▶ **Task description**
Wherever "smooth" appears in a line, copy that line.

▶ **Material provided**

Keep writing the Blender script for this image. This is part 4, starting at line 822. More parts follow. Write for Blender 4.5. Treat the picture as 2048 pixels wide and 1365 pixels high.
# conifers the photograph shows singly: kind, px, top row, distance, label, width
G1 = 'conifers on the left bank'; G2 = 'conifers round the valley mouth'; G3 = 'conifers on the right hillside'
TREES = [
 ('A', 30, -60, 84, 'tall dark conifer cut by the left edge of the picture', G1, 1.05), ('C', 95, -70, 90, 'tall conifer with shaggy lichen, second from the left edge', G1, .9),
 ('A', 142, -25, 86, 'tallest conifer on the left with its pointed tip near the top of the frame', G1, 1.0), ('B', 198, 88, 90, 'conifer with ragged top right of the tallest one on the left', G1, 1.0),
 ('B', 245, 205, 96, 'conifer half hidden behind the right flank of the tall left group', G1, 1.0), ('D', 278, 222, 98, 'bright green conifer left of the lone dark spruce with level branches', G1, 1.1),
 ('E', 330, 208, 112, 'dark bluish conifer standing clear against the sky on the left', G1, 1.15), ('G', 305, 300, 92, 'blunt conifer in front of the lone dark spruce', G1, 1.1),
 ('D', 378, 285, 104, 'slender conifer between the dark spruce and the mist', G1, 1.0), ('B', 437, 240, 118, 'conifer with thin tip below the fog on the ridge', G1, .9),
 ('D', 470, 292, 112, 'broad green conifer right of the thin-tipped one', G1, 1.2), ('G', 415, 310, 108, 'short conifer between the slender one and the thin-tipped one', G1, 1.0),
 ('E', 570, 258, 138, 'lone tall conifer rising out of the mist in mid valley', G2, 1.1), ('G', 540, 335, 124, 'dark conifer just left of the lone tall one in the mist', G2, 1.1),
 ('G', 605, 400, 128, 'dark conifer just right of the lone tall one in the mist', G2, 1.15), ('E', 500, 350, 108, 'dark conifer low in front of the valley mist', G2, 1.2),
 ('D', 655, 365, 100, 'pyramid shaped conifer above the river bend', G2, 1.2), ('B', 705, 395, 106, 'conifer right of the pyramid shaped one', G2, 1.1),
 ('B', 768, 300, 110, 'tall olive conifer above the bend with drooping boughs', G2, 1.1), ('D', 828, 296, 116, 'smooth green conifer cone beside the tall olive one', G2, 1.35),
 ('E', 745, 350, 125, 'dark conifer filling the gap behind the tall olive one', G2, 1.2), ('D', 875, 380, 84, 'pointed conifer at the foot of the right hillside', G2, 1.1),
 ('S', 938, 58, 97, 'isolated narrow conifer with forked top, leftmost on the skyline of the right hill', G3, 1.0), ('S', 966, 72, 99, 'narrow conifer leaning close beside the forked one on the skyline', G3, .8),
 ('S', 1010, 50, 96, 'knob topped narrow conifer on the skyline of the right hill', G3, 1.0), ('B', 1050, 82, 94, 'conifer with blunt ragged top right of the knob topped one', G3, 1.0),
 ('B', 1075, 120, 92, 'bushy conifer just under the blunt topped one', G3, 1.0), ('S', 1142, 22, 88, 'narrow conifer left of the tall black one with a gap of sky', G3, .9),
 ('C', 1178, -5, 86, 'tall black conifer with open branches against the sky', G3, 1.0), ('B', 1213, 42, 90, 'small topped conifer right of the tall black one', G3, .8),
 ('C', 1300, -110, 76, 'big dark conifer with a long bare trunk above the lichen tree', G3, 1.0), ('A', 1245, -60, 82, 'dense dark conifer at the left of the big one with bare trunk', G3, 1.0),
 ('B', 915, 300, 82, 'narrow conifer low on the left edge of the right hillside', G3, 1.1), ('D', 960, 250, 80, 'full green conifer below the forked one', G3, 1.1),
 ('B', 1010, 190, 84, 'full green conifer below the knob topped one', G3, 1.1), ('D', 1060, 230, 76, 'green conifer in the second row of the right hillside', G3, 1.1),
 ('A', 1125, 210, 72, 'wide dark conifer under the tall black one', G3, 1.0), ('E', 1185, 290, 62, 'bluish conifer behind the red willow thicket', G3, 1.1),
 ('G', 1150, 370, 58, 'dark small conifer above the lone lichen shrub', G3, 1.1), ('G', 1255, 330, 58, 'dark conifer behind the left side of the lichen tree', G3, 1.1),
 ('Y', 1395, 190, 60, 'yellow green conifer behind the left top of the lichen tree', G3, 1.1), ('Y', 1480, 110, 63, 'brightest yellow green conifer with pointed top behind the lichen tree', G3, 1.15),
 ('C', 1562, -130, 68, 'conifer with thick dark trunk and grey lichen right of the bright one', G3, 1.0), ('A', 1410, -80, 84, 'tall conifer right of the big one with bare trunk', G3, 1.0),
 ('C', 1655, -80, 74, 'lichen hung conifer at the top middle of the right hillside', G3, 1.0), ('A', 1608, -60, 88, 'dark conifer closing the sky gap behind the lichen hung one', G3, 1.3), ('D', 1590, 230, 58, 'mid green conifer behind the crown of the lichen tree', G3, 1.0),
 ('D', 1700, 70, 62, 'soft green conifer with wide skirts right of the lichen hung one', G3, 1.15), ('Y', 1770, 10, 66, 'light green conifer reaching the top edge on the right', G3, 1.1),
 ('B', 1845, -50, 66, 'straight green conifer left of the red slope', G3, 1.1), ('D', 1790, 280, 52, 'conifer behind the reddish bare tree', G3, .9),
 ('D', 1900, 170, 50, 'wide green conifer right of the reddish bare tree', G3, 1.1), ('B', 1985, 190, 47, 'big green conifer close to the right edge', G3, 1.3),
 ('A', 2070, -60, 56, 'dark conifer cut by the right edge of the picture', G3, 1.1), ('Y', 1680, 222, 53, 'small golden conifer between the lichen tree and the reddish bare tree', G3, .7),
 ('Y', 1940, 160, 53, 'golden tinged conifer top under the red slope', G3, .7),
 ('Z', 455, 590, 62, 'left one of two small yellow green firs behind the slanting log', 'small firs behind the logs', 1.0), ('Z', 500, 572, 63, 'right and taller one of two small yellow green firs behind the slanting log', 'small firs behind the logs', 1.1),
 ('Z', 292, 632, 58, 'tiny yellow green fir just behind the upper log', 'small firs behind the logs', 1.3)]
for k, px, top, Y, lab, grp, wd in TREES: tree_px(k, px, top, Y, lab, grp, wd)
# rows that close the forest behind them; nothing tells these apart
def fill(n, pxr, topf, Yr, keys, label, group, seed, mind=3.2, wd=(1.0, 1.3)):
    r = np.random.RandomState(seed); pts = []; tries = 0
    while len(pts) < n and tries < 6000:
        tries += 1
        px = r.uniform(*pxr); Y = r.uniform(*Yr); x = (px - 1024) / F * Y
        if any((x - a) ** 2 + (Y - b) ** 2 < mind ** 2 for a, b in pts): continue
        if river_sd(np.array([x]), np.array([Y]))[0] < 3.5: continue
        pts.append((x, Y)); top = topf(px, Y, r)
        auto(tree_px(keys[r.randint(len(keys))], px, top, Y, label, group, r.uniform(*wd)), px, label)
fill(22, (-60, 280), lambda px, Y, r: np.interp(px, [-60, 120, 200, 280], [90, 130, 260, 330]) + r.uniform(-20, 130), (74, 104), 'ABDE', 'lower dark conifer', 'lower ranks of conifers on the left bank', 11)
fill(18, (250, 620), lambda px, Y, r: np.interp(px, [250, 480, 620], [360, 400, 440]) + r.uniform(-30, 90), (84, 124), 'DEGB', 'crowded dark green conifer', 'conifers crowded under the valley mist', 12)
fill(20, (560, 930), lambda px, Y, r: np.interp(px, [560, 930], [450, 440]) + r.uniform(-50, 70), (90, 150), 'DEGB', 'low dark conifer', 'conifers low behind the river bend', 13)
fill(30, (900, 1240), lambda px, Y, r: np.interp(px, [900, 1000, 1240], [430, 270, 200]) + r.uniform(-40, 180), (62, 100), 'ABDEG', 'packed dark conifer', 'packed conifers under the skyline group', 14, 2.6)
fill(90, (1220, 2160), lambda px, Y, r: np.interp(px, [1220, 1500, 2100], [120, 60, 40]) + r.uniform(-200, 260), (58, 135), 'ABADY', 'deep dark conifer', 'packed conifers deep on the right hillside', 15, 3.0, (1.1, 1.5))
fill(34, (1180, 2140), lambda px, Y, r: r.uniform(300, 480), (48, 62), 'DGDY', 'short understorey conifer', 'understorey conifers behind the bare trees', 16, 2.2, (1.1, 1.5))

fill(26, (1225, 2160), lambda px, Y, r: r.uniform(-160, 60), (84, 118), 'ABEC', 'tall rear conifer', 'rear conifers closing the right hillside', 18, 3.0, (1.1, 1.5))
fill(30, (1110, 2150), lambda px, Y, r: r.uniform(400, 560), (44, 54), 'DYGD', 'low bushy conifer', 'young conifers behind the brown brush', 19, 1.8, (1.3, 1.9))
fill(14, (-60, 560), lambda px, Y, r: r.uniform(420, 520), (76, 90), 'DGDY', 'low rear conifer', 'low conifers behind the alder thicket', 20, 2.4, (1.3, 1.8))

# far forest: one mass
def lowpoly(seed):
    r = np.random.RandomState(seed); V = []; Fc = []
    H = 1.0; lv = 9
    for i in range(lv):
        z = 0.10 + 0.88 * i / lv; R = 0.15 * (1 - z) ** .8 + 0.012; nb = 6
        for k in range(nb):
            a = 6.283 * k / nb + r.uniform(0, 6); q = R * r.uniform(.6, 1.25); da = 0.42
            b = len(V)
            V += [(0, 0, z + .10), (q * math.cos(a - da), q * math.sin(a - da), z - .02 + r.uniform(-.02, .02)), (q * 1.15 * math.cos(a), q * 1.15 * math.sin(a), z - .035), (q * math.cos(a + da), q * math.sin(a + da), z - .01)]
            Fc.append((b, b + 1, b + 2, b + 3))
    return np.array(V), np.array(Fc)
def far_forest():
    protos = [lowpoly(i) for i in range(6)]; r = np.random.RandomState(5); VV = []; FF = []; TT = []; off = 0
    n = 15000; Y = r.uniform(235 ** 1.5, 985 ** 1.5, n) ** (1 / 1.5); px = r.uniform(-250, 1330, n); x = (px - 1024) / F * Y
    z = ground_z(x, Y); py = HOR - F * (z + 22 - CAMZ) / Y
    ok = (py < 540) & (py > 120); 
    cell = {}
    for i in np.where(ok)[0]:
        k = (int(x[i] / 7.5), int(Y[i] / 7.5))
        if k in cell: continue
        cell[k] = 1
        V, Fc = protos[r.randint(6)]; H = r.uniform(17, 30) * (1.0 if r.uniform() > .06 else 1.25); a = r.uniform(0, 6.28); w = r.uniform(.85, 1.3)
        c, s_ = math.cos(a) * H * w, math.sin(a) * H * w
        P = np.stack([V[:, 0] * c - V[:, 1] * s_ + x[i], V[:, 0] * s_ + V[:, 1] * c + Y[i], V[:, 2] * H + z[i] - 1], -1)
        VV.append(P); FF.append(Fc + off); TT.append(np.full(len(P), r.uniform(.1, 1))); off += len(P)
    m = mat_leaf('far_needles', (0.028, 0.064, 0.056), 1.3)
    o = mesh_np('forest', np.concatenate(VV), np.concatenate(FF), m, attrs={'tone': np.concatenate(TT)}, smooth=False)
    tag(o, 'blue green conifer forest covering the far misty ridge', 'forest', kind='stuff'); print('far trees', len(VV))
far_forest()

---

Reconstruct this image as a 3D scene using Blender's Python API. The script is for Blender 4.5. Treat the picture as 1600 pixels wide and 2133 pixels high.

▶ **Written reply**
 ('B', 768, 300, 110, 'tall olive conifer above the bend with drooping boughs', G2, 1.1), ('D', 828, 296, 116, 'smooth green conifer cone beside the tall olive one', G2, 1.35),
    o = mesh_np('forest', np.concatenate(VV), np.concatenate(FF), m, attrs={'tone': np.concatenate(TT)}, smooth=False)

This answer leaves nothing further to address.